COPYRIGHT, UNDERWOOD & UNDERWOOD

HALL AT SAGAMORE HILL

It is interesting to note that the original idea for a regiment such as the Rough Riders was suggested to Roosevelt several years before the Spanish War by no other man than Baron von Sternburg of the German Embassy. The baron, when only seventeen, had served in the Franco-Prussian War as a hussar. There was no war with Germany on the American horizon in those days and the baron spent a week in camp at Montauk with the Rough Riders upon their return.

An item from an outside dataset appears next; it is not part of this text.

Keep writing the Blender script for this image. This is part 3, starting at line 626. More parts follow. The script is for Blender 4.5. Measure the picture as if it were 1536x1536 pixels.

On the Sunday before the regiment disbanded at Montauk, there came an occasion of genuine surprise to the Colonel. He was asked out of his tent by Lieutenant-Colonel Brodie and found the whole regiment formed in a hollow square. When he entered the square one of the men stepped forward and presented him with a splendid bronze of Remington’s “The Bronco Buster.” Roosevelt was deeply touched and deeply appreciative of this very appropriate gift. After the presentation the men filed past and Roosevelt shook hands with each and bade him farewell.

The next morning the men scattered to their homes. Some went North and South. Some went to the great cities of the East. Some turned to the plains, the mountains and the deserts.

The straight-from-the-shoulder sermon the Colonel preached to his Rough Riders as they went out to resume their citizen occupations was one that made a permanent impression upon their lives.

“Get action; do things; be sane,” he said to them, “don’t flitter away your time; create; act; take a place wherever you are and be somebody!”

Through the remainder of his historic career the Colonel never reached too great a place to be out of touch with his Rough Riders, no matter what humble positions they held. No member of the regiment ever came to the White House to see his former chief without Roosevelt breaking all engagements to shake his hand and talk over with him the stirring events in Cuba.